The plot is so bare bones it barely needs mentioning. A vampire disguised as a police detective spends his nights hunting and killing prostitutes and drug dealers to clean up the mean streets. And in doing so, he turns them into vampires. Which, in retrospect, only makes his job that much harder, as now instead of hunting criminals, he’s hunting criminals who also happen to be vampires. There’s an investigative journalist trying to solve the rash of killings in there somewhere, and a drug dealer/pimp who discovers what Vampire Cop is doing and decides he wants in on this vampire thing himself.

It’s a stupid movie that’s basically a showcase for boobs and sex scenes and the occasional vampire scare. But like I said, its so hilariously bad that its worth a watch if you can find it. I managed to snag one of a one hundred limited edition blu ray rerelease from SRS Cinema off ebay. Like I said, its an underground classic, and depending on your taste in awful, it may just be the vampire movie for you.

31 Days of Vampires

I’ve decided to do something special for Halloween this year, and since vampires are my favorite monsters, and Halloween is my favorite holiday, I’m smashing them together into a monster mash of blood, guts, romance, and movies. Can’t ask for more than that, right?

Each day I’m going to feature a different vampire movie, in no particular order, culminating in my most favorite vampire movie being revealed on Halloween itself! I’m pulling from my collection, so its going to be all over the place, from the mainstream to stuff you could only find on Cinemax in the early 90s in the wee hours of the morning. But hopefully you’ll find something new or rediscover an old classic!

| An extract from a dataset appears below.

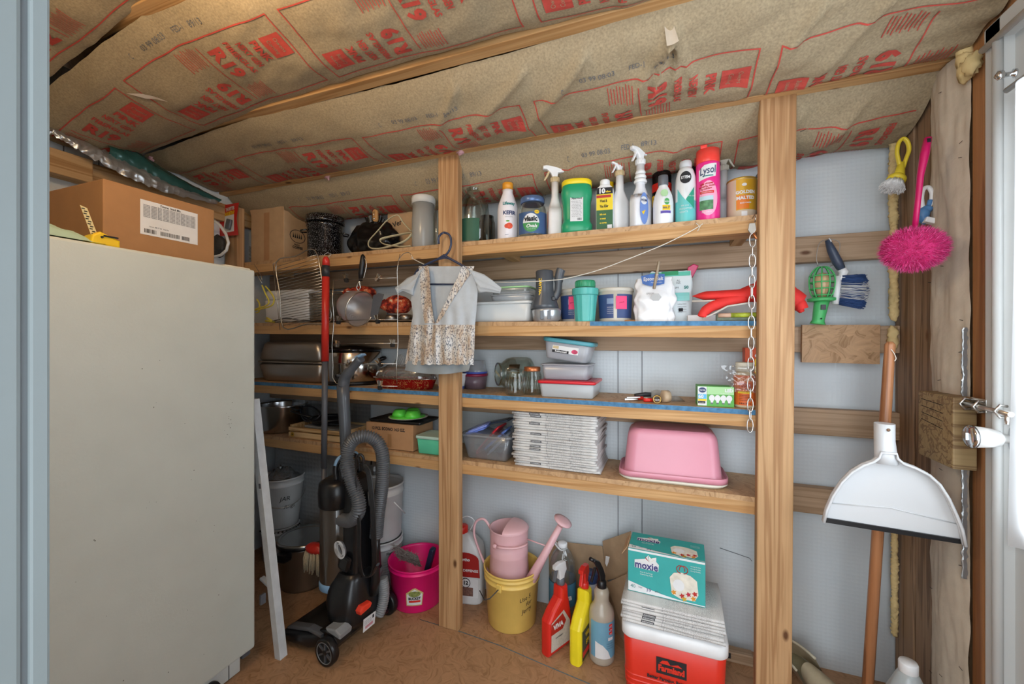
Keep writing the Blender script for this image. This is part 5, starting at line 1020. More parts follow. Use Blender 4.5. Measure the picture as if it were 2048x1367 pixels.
for q in (-1, 1): b = MB(); b.tube([a + Vector((0, q * .004, 0)), a.lerp(c_, .6) + Vector((0, q * .004, 0)), c_ + Vector((0, q * .002, 0))], .0048, CP, 4); b.build('jaw', t, rel=True)
b = MB(); m = a.lerp(c_, .5); b.tube([m + Vector((-.007, -.007, 0)), m + Vector((.007, -.007, 0))], .0015, STEEL, 6); b.build('spring', t, rel=True)
X, w_, h, z = bx_(1298, 1383, 1.55, .1, 2, 541); t = thing('pouch', 'white and teal zip pouch standing behind the epsom salt bag', 'bag', (X, 1.57, z))
POU = pm('pouch_white', '#d3dde0', .3, 0, .03, 20, .5, 25); b = MB(); b.grid(bagmesh(w_ * .99, .06, h, .05, 6, .08), 40, 24, POU); b.build('pouch_body', t, fix=False)
b = MB(); fm = lambda x, y: (x, -.031 + .028 * max(0, (y / h - .45) / .55) ** 1.2 - .001, y); b.rect2(-w_ * .48, h * .90, w_ * .48, h * .985, pm('pouch_teal', '#5fb9a4', .4), fm, .01); b.rect2(-w_ * .2, h * .92, w_ * .2, h * 1.0, pm('pouch_green', '#3a9468', .4), lambda x, y: (x, fm(x, y)[1] - .001, y), .01)
f2 = lambda x, y: (x, fm(x, y)[1] - .0015, y); b.text('50', .014, TEALI, f2, (w_ * .38, h * .66), .04); b.text('EPSOM', .010, INKG, f2, (w_ * .1, h * .66)); b.text('AL', .011, INKG, f2, (w_ * .2, h * .80)); b.text('NS', .011, INKG, f2, (w_ * .2, h * .75)); b.rect2(w_ * .12, h * .40, w_ * .45, h * .56, pm('pouch_teal2', '#7fc4bf', .4), f2, .01)
for i in range(4): b.text('soaking solution', .006, INKG, f2, (w_ * .28, h * (.34 - .05 * i)), w=.028)
b.rect2(w_ * .2, h * .2, w_ * .3, h * .26, INK, f2); b.build('print', t, fix=False)
b = MB(); p = [Q(x, y, 1.60) for x, y in ((1376, 533), (1388, 526), (1398, 530), (1386, 553), (1378, 556))]; b.prism([(q.x, q.z) for q in p] + [(p[-1].x, sz(2, .1)), (p[-1].x - .03, sz(2, .1))], .02, pm('magenta_film', '#c2185a', .3), 'y', (0, 1.62, 0), .003); tag(b.build('snack_bag'), 'magenta plastic bag corner poking up behind the zip pouch', 'bag')
b = MB(); x0 = XA(1383, 1.55); b.box((x0 + .035, 1.58, zs(2, .1) + .011), (.10, .16, .022), PAPERW, bev=.002); tag(b.build('flat_carton'), 'flat white carton lying on the second shelf under the red gloves', 'box')
# red gloves
GLV = pm('glove_red', '#dc2f2a', .75, 0, .07, 30, .35, 120); GCF = pm('glove_lining', '#c9c4bb', .8)
def finger(mb, P, R, m, n=12): mb.tube(smooth(P, 5), [R[min(len(R) - 1, int(i / 5))] for i in range((len(P) - 1) * 5 + 1)], m, n)
zz = zs(2, .2)
t = thing('work_glove', 'bright red quilted glove with its thumb hanging down at the front of the second shelf', 'glove', (XA(1500, 1.50), 1.50, zz))
b = MB()
def mitt(u, v):
    px = 1384 + 205 * v; up = ip([(1384, 583), (1430, 581), (1480, 578), (1530, 560), (1590, 545)], px); dn = ip([(1384, 601), (1430, 600), (1480, 603), (1530, 604), (1590, 600)], px); a = 2 * pi * u; e = max(.02, (sin(pi * min(1, v * 6) / 2)))
    m = (up + dn) / 2; hh = (dn - up) / 2; q = Q(px, m - hh * sin(a) * e, 1.50 + .034 * cos(a) * e); return q
b.grid(mitt, 26, 40, GLV); b.build('palm', t, rel=True, fix=False)
b = MB(); finger(b, W([(1490, 597, 1.485), (1455, 603, 1.475), (1425, 612, 1.468), (1408, 624, 1.464), (1404, 634, 1.464)]), [.018, .017, .016, .014, .008], GLV); b.build('thumb', t, rel=True)
b = MB(); b.tube(W([(1384, 602, 1.472), (1430, 601, 1.468), (1470, 603, 1.466)]), .0035, GCF, 6); b.tube(W([(1404, 637, 1.462), (1425, 628, 1.455), (1455, 612, 1.452), (1500, 605, 1.452)]), .003, GCF, 6); b.build('lining', t, rel=True)
t = thing('work_glove', 'second red glove lying crosswise, its cuff sticking out right of the thick post', 'glove', (XA(1560, 1.56), 1.56, zz))
b = MB(); b.tube(smooth(W([(1480, 585, 1.58), (1520, 570, 1.57), (1545, 575, 1.56), (1580, 592, 1.55), (1598, 606, 1.55), (1604, 618, 1.55)]), 5), [.012] * 5 + [.030] * 5 + [.034] * 5 + [.03] * 5 + [.018] * 6, GLV, 14); blob(b, Q(1601, 618, 1.55), .011, GLV, amp=.3); b.build('cuff', t, rel=True)
t = thing('garden_trowel_pack', 'thin green and yellow printed pack lying under the red gloves', 'package', (XA(1480, 1.5), 1.51, zz)); LIME = pm('print_lime', '#a9b83a', .5, 0, .4, 60)
b = MB(); x0, x1 = XA(1432, 1.49), XA(1522, 1.49); b.box(((x0 + x1) / 2, 1.52, zz + .012), (x1 - x0, .09, .022), pm('pack_green_grey', '#7f8f7a', .5, 0, .3, 40), bev=.004); b.build('pack', t, rel=True)
b = MB(); b.tube([(x0 + .004, 1.465, zz + .018), (x0 + .04, 1.462, zz + .018)], .007, pm('pale_handle', '#c9a58c', .5), 10); b.tube([(x0 + .04, 1.462, zz + .018), (x1, 1.462, zz + .018)], .0075, LIME, 10); b.build('handle', t, rel=True)
# dark pink item by tub
b = MB(); b.box((XA(1262, 1.52), 1.52, zs(2, 0) + .004), (.05, .04, .007), pm('wood_disc', '#b9814a', .6), bev=.003); tag(b.build('wooden_disc'), 'small flat wooden disc between the cream tub and the salt bag', 'lid')
# ================================================================== third shelf
z3 = lambda X: zs(3, X)
PANM = pm('roaster_metal', '#a59d94', .33, .8, .12, 4)
x0, x1 = XA(512, 1.49), XA(641, 1.49); X = (x0 + x1) / 2; z = z3(X); hm = ZT(580, 726, 1.49) - z; ht = ZT(580, 686, 1.49) - z
t = thing('roasting_pan', 'dull grey metal roasting pan with matching lid at the left end of the third shelf', 'roasting pan', (X, 1.585, z)); w_ = x1 - x0
b = MB(); b.rbox((0, 0, hm / 2), (w_, .19, hm), PANM, .035, .012, .90); b.build('pan', t)
b = MB(); b.rbox((0, 0, hm + .004), (w_ + .012, .20, .006), PANM, .04, .001); b.build('rim', t)
R = MB(); Mf = Matrix.Translation((0, 0, hm + ht + .0)) @ Matrix.Rotation(pi, 4, 'X'); R.rbox((0, 0, (ht) / 2), (w_ * .99, .19, ht - hm), PANM, .035, .014, .90, M=Matrix.Translation((0, 0, hm + (ht - hm) / 2 + .007)) @ Matrix.Rotation(pi, 4, 'X') @ Matrix.Translation((0, 0, -ht / 2))); R.build('lid', t)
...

And on that note, we’ll start Day 1 with The Horror of Dracula.

A movie shelf featuring a blu ray of The Horror of Dracula, framed by a Gary Oldman Dracula Funko Pop and a rose candle holder with a tiny tea light inside it.

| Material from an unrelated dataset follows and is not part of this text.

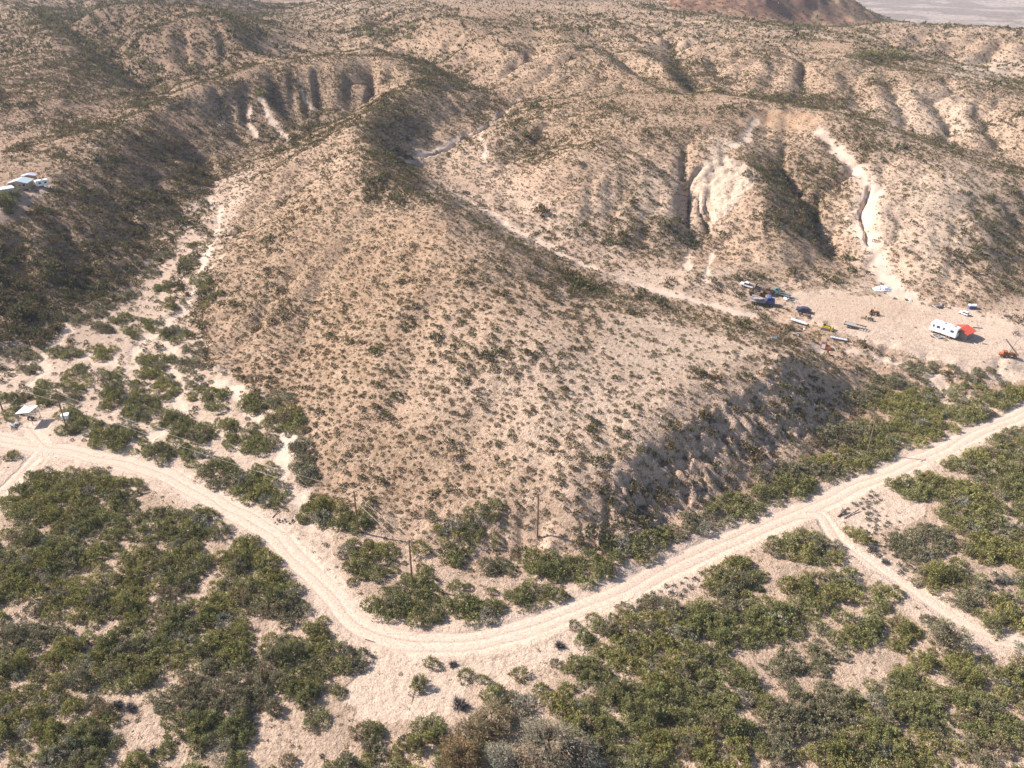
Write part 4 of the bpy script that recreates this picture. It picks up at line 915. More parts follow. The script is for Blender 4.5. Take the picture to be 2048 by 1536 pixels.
# --- utility poles
POLES = []
def pole(base, top_y, label):
    x, y, z = hit(*base); h = 9.0
    for _ in range(60):
        if project(x, y, z + h)[1] > top_y: h += .1
    t = thing('utility_pole', label, 'utility pole', (x, y, z), 0, 1, 'wooden utility poles'); PW = paint('pole_wood', (.20, .125, .075), .9, .1)
    MB().tube((0, 0, -.5), (0, 0, h), .17, .12, 10).build('shaft', PW, t)
    a = MB().box(0, 0, h - .35, 1.9, .12, .12, .6).build('crossarm', PW, t)
    for q in (-.8, 0.02, .8): MB().tube((q * math.cos(.6), q * math.sin(.6), h - .22), (q * math.cos(.6), q * math.sin(.6), h - .0), .05, .03, 6).build('insulator', STEEL(), a)
    MB().tube((.18, 0, h - 2.2), (.18, 0, h - 2.0), .07, .05, 6).build('neutral_bracket', STEEL(), t)
    POLES.append((x, y, z, h)); return t
pole((6, 823), 745, 'utility pole standing at the left edge of the picture, mostly cut off by it')
pole((135, 862), 786, 'leaning-looking utility pole beside the small white tank near the carport')
pole((717, 1065), 982, 'utility pole left of the other, inside the road bend, carrying two wires')
pole((825, 1172), 1080, 'utility pole behind the big round bush inside the road bend')
pole((1075, 1073), 988, 'lone utility pole at the foot of the middle hill, without visible wires')
pole((1735, 905), 835, 'lone yellowish utility pole in the thicket right of the bluff')
WIRE = paint('wire', (.55, .50, .45), .5, .4, dirt=0)
for k, (i, j, dz, lb) in enumerate([(0,1,0,'upper wire from the left edge pole to the pole by the carport'),(0,1,-2.1,'lower wire from the left edge pole to the pole by the carport'),(1,2,0,'long upper wire across the left valley mouth between two poles'),(1,2,-2.1,'long lower wire across the left valley mouth between two poles'),(2,3,0,'upper wire between the two poles inside the road bend'),(2,3,-2.1,'lower wire between the two poles inside the road bend')]):
    a, b = POLES[i], POLES[j]; A = Vector((a[0], a[1], a[2] + a[3] + dz)); B = Vector((b[0], b[1], b[2] + b[3] + dz)); L_ = (B - A).length; m_ = MB(); n_ = 24; P = []
    for q in range(n_ + 1): t_ = q / n_; P.append(A.lerp(B, t_) - Vector((0, 0, 4 * t_ * (1 - t_) * L_ * .014)))
    for q in range(n_): m_.tube(P[q], P[q + 1], .02, n=4)
    tag(m_.build('power_wire', WIRE), lb, 'wire', 'power wires')
# --- carport and things by it
def at_h(px, py, h):
    """point h above the ground that is seen at a photo spot"""
    z = 1.0
    for _ in range(8): x, y = unproj(px, py, z + h); z = float(height(x, y))
    return Vector((x, y, z + h))
cr = [at_h(48, 810.5, 3.0), at_h(76, 810, 3.0), at_h(58.6, 826.6, 3.0), at_h(30.3, 829, 3.0)]
c0 = sum(cr, Vector()) / 4; zc = float(height(c0.x, c0.y)); t = thing('carport', 'flat white-roofed open carport by the road at the left edge', 'carport', (c0.x, c0.y, zc))
Q = [Vector((p.x - c0.x, p.y - c0.y, 3.0)) for p in cr]
MB().quad(Q, .14).build('roof', WHITE(), t)
for p in Q: MB().tube((p.x * .92, p.y * .92, -.2), (p.x * .92, p.y * .92, 2.9), .06, n=6).build('post', STEEL(), t)
loc, rz, s, tl = span((57, 838), (68, 840), 2.0); t = thing('quad_bike', 'dark quad bike parked under the front edge of the white carport', 'quad bike', loc, rz, s, None, tl)
MB().prof([(-.8,.5),(-.85,.85),(-.2,.9),(.1,.75),(.45,.98),(.85,.8),(.85,.5)], -.3, .3, .06).build('body', DARKM(), t, .03); MB().box(-.35, 0, .88, .7, .32, .12).build('seat', TYRE(), t, .03)
MB().tube((.4, -.4, 1.15), (.4, .4, 1.15), .03).tube((.4, 0, .9), (.4, 0, 1.15), .03).build('handlebars', STEEL(), t)
for x in (-.6, .6):
    for y in (-.42, .42): wheel(t, x, y, .28, .22)
x, y, z = hit(133, 842); t = thing('water_tank', 'small white tank box on a low stand beside the utility pole', 'tank', (x, y, z), .3)
MB().box(0, 0, .7, 1.5, 1.3, .95).build('tank', WHITE(), t, .05); MB().box(0, 0, 1.66, 1.62, 1.42, .08).build('lid', WHITE(), t)
for q in ((-.6,-.5),(.6,-.5),(.6,.5),(-.6,.5)): MB().box(q[0], q[1], -.1, .1, .1, .8).build('leg', WOOD(), t)
def scrap(name, label, cat, px, py, r, mats, n, seed, flat=.5, group=None):
    x, y, z = hit(px, py); t = thing(name, label, cat, (x, y, z), 0, 1, group); g = random.Random(seed)
    for i in range(n):
        a = g.uniform(0, 6.28); d = g.uniform(0, r); X_, Y_ = d * math.cos(a), d * math.sin(a); l, w_ = g.uniform(.35, .9) * r, g.uniform(.12, .5) * r; h = g.uniform(.02, .3) * r
        mb = MB().box(0, 0, 0, l, w_, g.uniform(.04, .22)); o = mb.build('panel' if i % 2 else 'plank', mats[i % len(mats)](), t); o.location = (X_, Y_, h * .6); o.rotation_euler = (g.uniform(-flat, flat), g.uniform(-flat, flat), g.uniform(0, 3.14))
    return t
scrap('scrap_pile', 'heap of white scrap panels left of the carport shadow', 'scrap', 31, 853, 1.3, [WHITE, DARKM, WHITE], 9, 3, .9)
# --- farmyard at the far left
def gable(name, label, cat, px, py, L_, Wd, H, rise, rz, wall, roof, over=.35, door=True, group=None):
    x, y, z = hit(px, py); t = thing(name, label, cat, (x, y, z), rz, 1, group)
    MB().prof([(-L_/2,-.4),(-L_/2,H),(0,H+rise),(L_/2,H),(L_/2,-.4)], -Wd/2, Wd/2).build('wall', wall, t)
    for s in (-1, 1):
        MB().quad([(0, -Wd/2-over, H+rise+.06), (0, Wd/2+over, H+rise+.06), (s*(L_/2+over), Wd/2+over, H+.06-rise*over/(L_/2)), (s*(L_/2+over), -Wd/2-over, H+.06-rise*over/(L_/2))], .08*(-s)).build('roof_slope', roof, t)
    if door:
        d = MB().box(-L_*.2, -Wd/2-.03, 0, .9, .05, 2.0).build('door', WOOD(), t); MB().box(-L_*.2+.3, -Wd/2-.07, 1.0, .06, .05, .06).build('handle', STEEL(), d)
        for q in (.12, .34):
            f = MB().box(L_*q, -Wd/2-.02, 1.0, 1.0, .05, .9).build('window', WHITE(), t); MB().box(L_*q, -Wd/2-.05, 1.08, .84, .03, .74).build('pane', GLASS(), f)
    return t
TAN = paint('tan_wall', (.42, .31, .21), .85, .1); PALER = paint('pale_roof', (.40, .47, .50), .5, .3, dirt=.15)
gable('house', 'tan farmhouse with pale metal gable roof at the far left', 'house', 44, 375, 6.0, 5.5, 2.1, .8, .12, TAN, PALER)
gable('shed', 'low shed with lavender-grey roof just behind the tan farmhouse', 'shed', 60, 360, 4.0, 2.6, 1.7, .4, .3, TAN, paint('lavender_roof', (.42, .42, .56), .6, .3), door=False)
gable('mobile_home', 'long white-roofed mobile home cut off by the left edge', 'mobile home', -4, 390, 3.2, 9.0, 1.9, .25, -.75, paint('blue_white_wall', (.45, .52, .62), .6, .3), WHITE())
x, y, z = hit(86, 373); t = thing('travel_trailer', 'white box travel trailer right of the tan farmhouse', 'trailer', (x, y, z), .75, .92)
MB().prof([(-2.3,.5),(-2.35,2.4),(-2.0,2.55),(2.0,2.55),(2.35,2.1),(2.2,.5)], -1.1, 1.1).build('body', WHITE(), t, .06)
for q in (-1.0, .9): MB().box(q, -1.13, 1.3, .8, .05, .6).build('window', GLASS(), t)
MB().box(2.32, 0, 1.3, .06, 1.2, .6).build('front_window', GLASS(), t); MB().box(.1, 0, 2.56, .7, .7, .2).build('roof_vent', STEEL(), t)
for y_ in (-1, 1): wheel(t, -.2, y_, .34)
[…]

This is one of the greats, y’all. It’s Sir Christopher Lee’s first foray as the Count, and its every bit as good a gothic as you’re ever going to find. From the moment Lee’s Count first appears at the top of the stairs, looming over poor Jonathan Harker (and by extension us, the humble viewer), he takes command of the movie and holds it by the throat until Peter Cushing’s Van Helsing burns him to ash by ripping a curtain from the wall in true swashbuckler fashion and forcing him to face the brilliant light of dawn. Lush set design, a ominous musical score, fabulous costumes (I still want Peter Cushing’s coat), likable characters, and a script that takes certain liberties but keeps the feel of the original book a lot better than most Dracula movies that followed, this is one of my all-time favorite vampire movies.